| WORK TO BE COMPLETED |
Pictures stay out of the copy; restate everything else in the material exactly.

[PROVIDED DATA start]

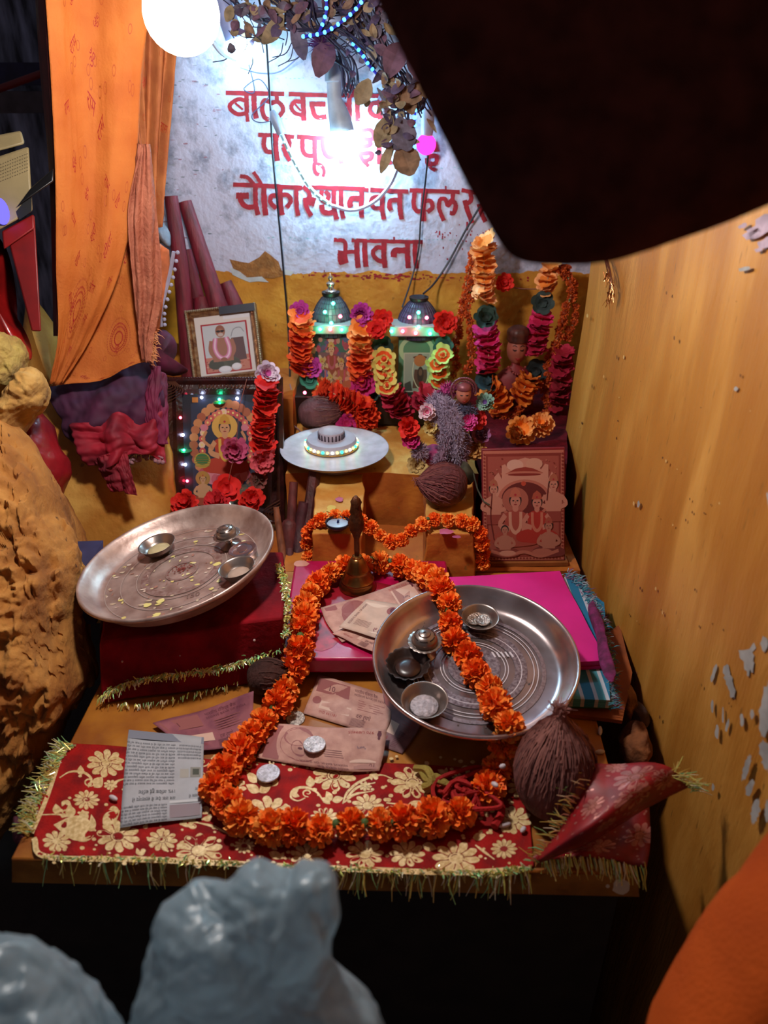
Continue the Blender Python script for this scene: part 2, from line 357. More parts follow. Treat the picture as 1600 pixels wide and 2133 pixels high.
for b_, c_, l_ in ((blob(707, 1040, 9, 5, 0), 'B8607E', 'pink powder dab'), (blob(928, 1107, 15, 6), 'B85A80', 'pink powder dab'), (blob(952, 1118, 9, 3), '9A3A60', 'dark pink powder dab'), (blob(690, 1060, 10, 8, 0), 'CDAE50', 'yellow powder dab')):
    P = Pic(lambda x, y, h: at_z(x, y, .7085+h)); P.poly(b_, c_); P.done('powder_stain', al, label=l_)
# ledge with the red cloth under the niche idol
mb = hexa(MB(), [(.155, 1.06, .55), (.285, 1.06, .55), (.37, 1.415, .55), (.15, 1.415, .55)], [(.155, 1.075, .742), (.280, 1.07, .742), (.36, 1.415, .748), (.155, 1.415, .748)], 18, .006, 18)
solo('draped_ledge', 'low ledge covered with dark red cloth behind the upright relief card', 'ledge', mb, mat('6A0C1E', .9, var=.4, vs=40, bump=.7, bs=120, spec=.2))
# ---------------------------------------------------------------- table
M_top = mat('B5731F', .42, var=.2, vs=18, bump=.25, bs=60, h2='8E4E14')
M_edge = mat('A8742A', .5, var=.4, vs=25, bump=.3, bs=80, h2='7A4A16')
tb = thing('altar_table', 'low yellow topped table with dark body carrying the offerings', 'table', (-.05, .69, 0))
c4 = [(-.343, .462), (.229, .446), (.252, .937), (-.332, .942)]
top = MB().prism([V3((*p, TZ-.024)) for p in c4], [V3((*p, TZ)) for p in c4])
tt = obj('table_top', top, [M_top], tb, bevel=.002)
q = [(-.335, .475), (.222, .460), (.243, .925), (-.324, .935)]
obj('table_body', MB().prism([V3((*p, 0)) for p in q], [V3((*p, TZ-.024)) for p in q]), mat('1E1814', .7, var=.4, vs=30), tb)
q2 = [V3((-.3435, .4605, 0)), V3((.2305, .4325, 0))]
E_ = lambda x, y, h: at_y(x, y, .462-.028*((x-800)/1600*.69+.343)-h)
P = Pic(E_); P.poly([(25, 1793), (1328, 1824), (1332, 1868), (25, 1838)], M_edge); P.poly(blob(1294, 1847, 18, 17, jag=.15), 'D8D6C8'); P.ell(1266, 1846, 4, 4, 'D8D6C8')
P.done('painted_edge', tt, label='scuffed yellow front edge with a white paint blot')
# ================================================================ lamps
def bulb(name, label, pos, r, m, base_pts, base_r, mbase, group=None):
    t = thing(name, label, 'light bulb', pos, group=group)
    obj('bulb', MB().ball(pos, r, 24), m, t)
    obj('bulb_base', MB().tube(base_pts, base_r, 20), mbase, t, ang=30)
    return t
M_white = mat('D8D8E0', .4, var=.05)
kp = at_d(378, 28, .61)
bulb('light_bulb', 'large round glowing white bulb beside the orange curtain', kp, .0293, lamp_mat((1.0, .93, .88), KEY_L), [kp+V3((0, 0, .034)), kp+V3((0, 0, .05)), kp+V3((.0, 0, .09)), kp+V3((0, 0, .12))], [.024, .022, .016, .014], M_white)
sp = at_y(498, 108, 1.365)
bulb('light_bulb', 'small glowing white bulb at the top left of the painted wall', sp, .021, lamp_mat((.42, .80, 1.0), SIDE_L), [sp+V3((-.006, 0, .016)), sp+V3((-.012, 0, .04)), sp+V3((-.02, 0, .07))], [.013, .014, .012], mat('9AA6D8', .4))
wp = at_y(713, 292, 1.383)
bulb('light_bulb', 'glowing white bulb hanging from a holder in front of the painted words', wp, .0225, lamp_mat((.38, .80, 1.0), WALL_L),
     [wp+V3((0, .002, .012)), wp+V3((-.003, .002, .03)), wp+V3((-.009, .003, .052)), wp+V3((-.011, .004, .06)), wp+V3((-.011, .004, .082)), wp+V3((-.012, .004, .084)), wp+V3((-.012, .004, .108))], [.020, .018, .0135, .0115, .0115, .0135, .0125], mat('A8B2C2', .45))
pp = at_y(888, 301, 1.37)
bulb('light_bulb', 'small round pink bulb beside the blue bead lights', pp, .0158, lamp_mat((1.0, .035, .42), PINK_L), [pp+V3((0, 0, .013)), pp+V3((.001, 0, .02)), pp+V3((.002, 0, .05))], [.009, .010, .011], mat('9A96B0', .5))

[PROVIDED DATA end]

| FINISHED ANSWER |
Continue the Blender Python script for this scene: part 2, from line 357. More parts follow. Treat the picture as 1600 pixels wide and 2133 pixels high.
for b_, c_, l_ in ((blob(707, 1040, 9, 5, 0), 'B8607E', 'pink powder dab'), (blob(928, 1107, 15, 6), 'B85A80', 'pink powder dab'), (blob(952, 1118, 9, 3), '9A3A60', 'dark pink powder dab'), (blob(690, 1060, 10, 8, 0), 'CDAE50', 'yellow powder dab')):
    P = Pic(lambda x, y, h: at_z(x, y, .7085+h)); P.poly(b_, c_); P.done('powder_stain', al, label=l_)
# ledge with the red cloth under the niche idol
mb = hexa(MB(), [(.155, 1.06, .55), (.285, 1.06, .55), (.37, 1.415, .55), (.15, 1.415, .55)], [(.155, 1.075, .742), (.280, 1.07, .742), (.36, 1.415, .748), (.155, 1.415, .748)], 18, .006, 18)
solo('draped_ledge', 'low ledge covered with dark red cloth behind the upright relief card', 'ledge', mb, mat('6A0C1E', .9, var=.4, vs=40, bump=.7, bs=120, spec=.2))
# ---------------------------------------------------------------- table
M_top = mat('B5731F', .42, var=.2, vs=18, bump=.25, bs=60, h2='8E4E14')
M_edge = mat('A8742A', .5, var=.4, vs=25, bump=.3, bs=80, h2='7A4A16')
tb = thing('altar_table', 'low yellow topped table with dark body carrying the offerings', 'table', (-.05, .69, 0))
c4 = [(-.343, .462), (.229, .446), (.252, .937), (-.332, .942)]
top = MB().prism([V3((*p, TZ-.024)) for p in c4], [V3((*p, TZ)) for p in c4])
tt = obj('table_top', top, [M_top], tb, bevel=.002)
q = [(-.335, .475), (.222, .460), (.243, .925), (-.324, .935)]
obj('table_body', MB().prism([V3((*p, 0)) for p in q], [V3((*p, TZ-.024)) for p in q]), mat('1E1814', .7, var=.4, vs=30), tb)
q2 = [V3((-.3435, .4605, 0)), V3((.2305, .4325, 0))]
E_ = lambda x, y, h: at_y(x, y, .462-.028*((x-800)/1600*.69+.343)-h)
P = Pic(E_); P.poly([(25, 1793), (1328, 1824), (1332, 1868), (25, 1838)], M_edge); P.poly(blob(1294, 1847, 18, 17, jag=.15), 'D8D6C8'); P.ell(1266, 1846, 4, 4, 'D8D6C8')
P.done('painted_edge', tt, label='scuffed yellow front edge with a white paint blot')
# ================================================================ lamps
def bulb(name, label, pos, r, m, base_pts, base_r, mbase, group=None):
    t = thing(name, label, 'light bulb', pos, group=group)
    obj('bulb', MB().ball(pos, r, 24), m, t)
    obj('bulb_base', MB().tube(base_pts, base_r, 20), mbase, t, ang=30)
    return t
M_white = mat('D8D8E0', .4, var=.05)
kp = at_d(378, 28, .61)
bulb('light_bulb', 'large round glowing white bulb beside the orange curtain', kp, .0293, lamp_mat((1.0, .93, .88), KEY_L), [kp+V3((0, 0, .034)), kp+V3((0, 0, .05)), kp+V3((.0, 0, .09)), kp+V3((0, 0, .12))], [.024, .022, .016, .014], M_white)
sp = at_y(498, 108, 1.365)
bulb('light_bulb', 'small glowing white bulb at the top left of the painted wall', sp, .021, lamp_mat((.42, .80, 1.0), SIDE_L), [sp+V3((-.006, 0, .016)), sp+V3((-.012, 0, .04)), sp+V3((-.02, 0, .07))], [.013, .014, .012], mat('9AA6D8', .4))
wp = at_y(713, 292, 1.383)
bulb('light_bulb', 'glowing white bulb hanging from a holder in front of the painted words', wp, .0225, lamp_mat((.38, .80, 1.0), WALL_L),
     [wp+V3((0, .002, .012)), wp+V3((-.003, .002, .03)), wp+V3((-.009, .003, .052)), wp+V3((-.011, .004, .06)), wp+V3((-.011, .004, .082)), wp+V3((-.012, .004, .084)), wp+V3((-.012, .004, .108))], [.020, .018, .0135, .0115, .0115, .0135, .0125], mat('A8B2C2', .45))
pp = at_y(888, 301, 1.37)
bulb('light_bulb', 'small round pink bulb beside the blue bead lights', pp, .0158, lamp_mat((1.0, .035, .42), PINK_L), [pp+V3((0, 0, .013)), pp+V3((.001, 0, .02)), pp+V3((.002, 0, .05))], [.009, .010, .011], mat('9A96B0', .5))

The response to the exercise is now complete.